Un lugar llamado dignidad (Matías Rojas Valencia)

Hay muchas maneras de representar el horror, y el director chileno Matías Rojas Valencia ha escogido el de un cine de contención, que va revelando lo grotesco paulatinamente, de forma dosificada, a través de zooms pesados y ralentizados. También utiliza la sucesión de primerísimos planos (para plasmar los rostros y sus reacciones, una manera de filmar semejante a la empleada por Lucile Hadzihalilovic) o encuadres más abiertos que contextualizan el infierno. La historia nos remonta a la experiencia de Pablo, de 12 años, perteneciente a una familia desestructurada y humilde que es “becado” y llevado a Colonia Dignidad, un centro de educación fundado por alemanes que se articula sobre tres pilares impepinables: aprendizaje, trabajo y Dios. Gracias a la relación del protagonista con los demás internados y con el personal del colegio, pronto descubriremos que la escuela se rige por un sistema ultradisciplinario, proteccionista y autárquico, manteniendo aislados a sus reclusos. Mientras Pablo busca la verdad (y con ella, de la mano, la libertad), todo y nada sucede puertas adentro del recinto. Las sospechas, pues, en un principio sutiles y desconfiadas, se irán solidificando a medida que conozcamos la esencia de este dantesco escenario gobernado por el tío Píus (un Hanns Zischler que resulta aterrador).

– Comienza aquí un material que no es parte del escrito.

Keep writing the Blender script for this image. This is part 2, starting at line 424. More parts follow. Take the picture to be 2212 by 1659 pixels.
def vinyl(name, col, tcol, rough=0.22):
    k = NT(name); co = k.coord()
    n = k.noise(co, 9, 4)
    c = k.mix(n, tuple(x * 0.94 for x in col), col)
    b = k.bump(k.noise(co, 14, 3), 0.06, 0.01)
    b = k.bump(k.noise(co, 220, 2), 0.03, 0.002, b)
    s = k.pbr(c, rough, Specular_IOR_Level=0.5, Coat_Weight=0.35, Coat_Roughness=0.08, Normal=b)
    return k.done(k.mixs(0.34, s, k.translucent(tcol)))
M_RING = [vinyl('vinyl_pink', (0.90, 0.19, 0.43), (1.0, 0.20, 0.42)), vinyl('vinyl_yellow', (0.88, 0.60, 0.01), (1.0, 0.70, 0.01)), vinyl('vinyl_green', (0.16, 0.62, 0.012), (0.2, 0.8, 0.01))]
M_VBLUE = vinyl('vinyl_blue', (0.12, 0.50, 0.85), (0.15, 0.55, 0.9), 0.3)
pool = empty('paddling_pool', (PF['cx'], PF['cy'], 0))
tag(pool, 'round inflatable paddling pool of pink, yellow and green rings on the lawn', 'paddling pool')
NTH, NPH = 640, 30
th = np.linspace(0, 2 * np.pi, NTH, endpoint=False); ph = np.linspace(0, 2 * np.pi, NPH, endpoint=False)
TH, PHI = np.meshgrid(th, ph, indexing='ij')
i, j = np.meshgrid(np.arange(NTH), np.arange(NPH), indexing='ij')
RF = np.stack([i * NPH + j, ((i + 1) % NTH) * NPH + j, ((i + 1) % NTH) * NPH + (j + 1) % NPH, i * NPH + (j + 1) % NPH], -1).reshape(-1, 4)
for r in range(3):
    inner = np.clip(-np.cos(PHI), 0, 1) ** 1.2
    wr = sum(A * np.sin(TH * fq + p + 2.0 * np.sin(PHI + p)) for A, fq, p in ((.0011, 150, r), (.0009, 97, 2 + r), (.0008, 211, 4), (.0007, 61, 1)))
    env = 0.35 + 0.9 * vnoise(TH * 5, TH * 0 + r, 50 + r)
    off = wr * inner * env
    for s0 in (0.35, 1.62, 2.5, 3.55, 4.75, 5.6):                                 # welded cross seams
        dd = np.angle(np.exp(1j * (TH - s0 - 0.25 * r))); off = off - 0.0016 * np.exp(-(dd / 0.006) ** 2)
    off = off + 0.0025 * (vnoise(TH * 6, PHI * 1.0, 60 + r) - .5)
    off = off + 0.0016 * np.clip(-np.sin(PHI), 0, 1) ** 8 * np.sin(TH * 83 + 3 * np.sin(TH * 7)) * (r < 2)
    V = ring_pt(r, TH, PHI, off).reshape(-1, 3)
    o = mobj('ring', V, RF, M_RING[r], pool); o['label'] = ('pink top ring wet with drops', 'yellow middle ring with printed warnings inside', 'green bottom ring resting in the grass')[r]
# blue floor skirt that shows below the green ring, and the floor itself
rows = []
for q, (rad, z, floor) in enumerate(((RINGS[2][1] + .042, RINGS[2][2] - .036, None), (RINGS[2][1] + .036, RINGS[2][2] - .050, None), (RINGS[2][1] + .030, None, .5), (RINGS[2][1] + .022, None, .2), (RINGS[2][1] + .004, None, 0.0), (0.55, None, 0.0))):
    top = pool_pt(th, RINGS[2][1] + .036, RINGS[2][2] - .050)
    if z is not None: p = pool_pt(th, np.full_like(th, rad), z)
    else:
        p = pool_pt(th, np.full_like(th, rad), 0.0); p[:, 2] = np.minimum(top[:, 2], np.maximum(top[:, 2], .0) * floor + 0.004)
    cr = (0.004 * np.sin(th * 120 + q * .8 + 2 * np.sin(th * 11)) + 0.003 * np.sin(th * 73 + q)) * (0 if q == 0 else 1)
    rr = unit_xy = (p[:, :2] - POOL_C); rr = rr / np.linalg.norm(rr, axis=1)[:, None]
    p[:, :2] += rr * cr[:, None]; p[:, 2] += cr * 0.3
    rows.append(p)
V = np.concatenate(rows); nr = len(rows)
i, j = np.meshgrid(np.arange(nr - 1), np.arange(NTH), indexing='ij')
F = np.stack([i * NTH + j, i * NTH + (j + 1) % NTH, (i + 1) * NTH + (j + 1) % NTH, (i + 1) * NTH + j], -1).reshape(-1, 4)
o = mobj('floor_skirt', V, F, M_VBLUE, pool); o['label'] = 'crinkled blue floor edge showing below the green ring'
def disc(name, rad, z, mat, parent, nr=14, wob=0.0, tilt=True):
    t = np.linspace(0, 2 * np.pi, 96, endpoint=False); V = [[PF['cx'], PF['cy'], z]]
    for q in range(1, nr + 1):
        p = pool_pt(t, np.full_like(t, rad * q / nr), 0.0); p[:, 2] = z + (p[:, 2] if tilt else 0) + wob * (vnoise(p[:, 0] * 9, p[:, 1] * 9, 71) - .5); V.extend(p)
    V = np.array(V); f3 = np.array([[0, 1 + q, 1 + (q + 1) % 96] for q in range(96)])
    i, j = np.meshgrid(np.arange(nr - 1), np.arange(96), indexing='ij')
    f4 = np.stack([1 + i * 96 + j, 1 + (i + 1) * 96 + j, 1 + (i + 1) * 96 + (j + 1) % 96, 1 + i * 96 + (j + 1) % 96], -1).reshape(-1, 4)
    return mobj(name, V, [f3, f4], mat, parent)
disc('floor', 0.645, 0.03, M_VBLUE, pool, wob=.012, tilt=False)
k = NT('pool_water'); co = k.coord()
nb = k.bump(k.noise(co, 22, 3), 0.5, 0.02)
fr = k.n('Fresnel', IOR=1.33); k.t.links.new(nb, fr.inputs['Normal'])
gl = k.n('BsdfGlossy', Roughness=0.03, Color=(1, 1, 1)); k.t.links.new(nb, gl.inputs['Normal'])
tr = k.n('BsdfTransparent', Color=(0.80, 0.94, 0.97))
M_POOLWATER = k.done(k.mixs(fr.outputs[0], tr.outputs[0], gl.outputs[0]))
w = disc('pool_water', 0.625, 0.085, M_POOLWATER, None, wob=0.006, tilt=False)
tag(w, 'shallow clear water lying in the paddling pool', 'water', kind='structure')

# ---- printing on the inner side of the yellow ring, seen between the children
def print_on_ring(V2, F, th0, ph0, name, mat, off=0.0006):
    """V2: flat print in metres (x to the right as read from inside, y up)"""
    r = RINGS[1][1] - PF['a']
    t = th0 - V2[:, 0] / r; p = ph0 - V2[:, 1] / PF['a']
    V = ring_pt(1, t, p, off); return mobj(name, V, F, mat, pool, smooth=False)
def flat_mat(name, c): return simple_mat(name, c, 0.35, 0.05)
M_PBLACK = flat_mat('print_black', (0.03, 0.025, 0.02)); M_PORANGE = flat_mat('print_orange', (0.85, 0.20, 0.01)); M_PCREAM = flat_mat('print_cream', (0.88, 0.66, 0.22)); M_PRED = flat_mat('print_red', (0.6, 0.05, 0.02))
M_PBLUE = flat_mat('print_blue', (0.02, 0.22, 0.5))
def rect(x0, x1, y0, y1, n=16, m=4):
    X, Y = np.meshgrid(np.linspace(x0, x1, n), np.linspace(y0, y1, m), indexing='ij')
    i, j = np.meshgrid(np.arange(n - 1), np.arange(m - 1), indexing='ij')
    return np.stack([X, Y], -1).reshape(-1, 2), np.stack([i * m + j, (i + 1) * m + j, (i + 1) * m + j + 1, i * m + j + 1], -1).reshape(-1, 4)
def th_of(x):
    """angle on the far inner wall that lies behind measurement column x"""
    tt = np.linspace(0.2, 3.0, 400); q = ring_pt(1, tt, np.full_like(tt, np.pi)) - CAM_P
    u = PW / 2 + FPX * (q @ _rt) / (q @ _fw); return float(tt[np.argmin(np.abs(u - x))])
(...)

Un lugar llamado Dignidad juega con la psicosis y el miedo de las víctimas de la dictadura, ofreciendo un terreno fangoso e incómodo que no se ve porque no hace falta. Colonia Dignidad nos parece de repente un campo de concentración, con sus estrictas normas y sus aciagos y ejemplificadores castigos. Y el drama y la tensión irrespirable le sirven al director chileno Matías Rojas Valencia para enterrar en toneladas de lodo, tierra y dolor histórico los fantasmas taciturnos pero aún vivos del trauma de una dictadura mal cerrada, como una cicatriz que, pese a los años, no cura y no deja de brotar sangre inocente de los desaparecidos, los torturados y una ciudadanía vejada para siempre. Temáticamente hablando, se asoma alguna referencia a la teatralidad oscura de Dogville (Lars von Trier, 2003) o a la comunidad endogámica que Shyamalan planteaba en El bosque (The Village, 2004). Formalmente habilidosa, la sagaz fotografía se sirve de los movimientos de cámara para mostrar lo justo y necesario: para perturbar al espectador sin alcanzar la explicitud, hecho que puede recordar también a la manera de cocinar de Lanthimos —con reminiscencias a Canino (Kynodontas, 2009)—.

La película funciona como antorcha en una cueva: ilumina, sí, pero no para salir de allí sino para que contemplemos, tan solo unos instantes, la pesadilla que nos aguarda, antes de que esta se apague definitivamente. Crítica y certera, Un lugar llamado Dignidad adquiere esa categoría de espeluznante sin necesitar mucha filigrana. Un aviso de que el mal es un fenómeno permanente, inalterable, imperecedero. Y resuena en la actualidad del país, a través del eco del firme paso de las botas militares que retumban en el cemento. «Así debería Chile», dice, lastimosamente, uno de los militares que visita la colonia. Así suena la nostalgia. Y el terror es justamente eso: la posibilidad de que algún día pueda volver el monstruo.